Dessie was one of those rare horses who not only join in the games we devise for them but do so willingly, with positive enthusiasm. Celibate is another. His trainer, Charlie Mann is, like most professional horsemen, not easily given to anthropomorphism, but makes an exception in the case of the diminutive chestnut who has been part of his life for the past seven years.

"I've known him two years longer than I've known my wife," he said. "He's part of the furniture. I've seen horses come and go – the annual turnover through the yard is something like 40 per cent – but this one is irreplaceable.

"He is simply a pleasure to be around. He enjoys his work, he loves his racing, loves to jump. He's a real old pro, knows exactly what's going on as soon as we start to get him ready, and he'd drive the box to the races himself if he could. He owes us nothing and he will be here with me until his dying day."

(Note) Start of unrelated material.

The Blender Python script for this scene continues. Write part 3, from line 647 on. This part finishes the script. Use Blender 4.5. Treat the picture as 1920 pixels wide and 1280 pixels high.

Cleverly-named Celibate was not bred to be a steeplechaser. His sire, Shy Groom, and dam, Dance Alone, were winning Flat racers at a relatively modest level, though one genuine star on the level recently emerged from the family in America. Tiznow, conqueror of Giant's Causeway and Sakhee at successive Breeders' Cups, is out of Dance Alone's half-sister.

Mann, based in Upper Lambourn, bought the horse who has become his totem for just 9,200 guineas at the Doncaster sales as a four-year-old, by which time he had won twice from his 23 starts in Ireland under Mick O'Toole's care, scoring in a minor hurdle race and a low-grade handicap at the unique meeting on the beach at Laytown. After a season hurdling in Britain he switched to fences, and though never a champion, he consistently acquitted himself with honour in the best of company, and his 10 victories include one at Grade One level, the BMW Chase at Punchestown, and three Grade Twos.

His nimble, versatile talent has given his owners – a group of Chelsea fans, headed by businessman Bon Michaelson, who race as the Stamford Bridge Partnership – the fun and prestige of trips to not only the best venues in Britain, but worldwide. Mann, 44, has a tendency to swashbuckle and, presented with a competitor like Celibate, has scarcely ducked a challenge: the horse has taken on tasks as varied as the two-mile Queen Mother Champion Chase at the Cheltenham Festival; the world's richest steeplechase, the Nakayama Grand Jump, in Japan; and the Grand National, in which he came an honourable sixth in April.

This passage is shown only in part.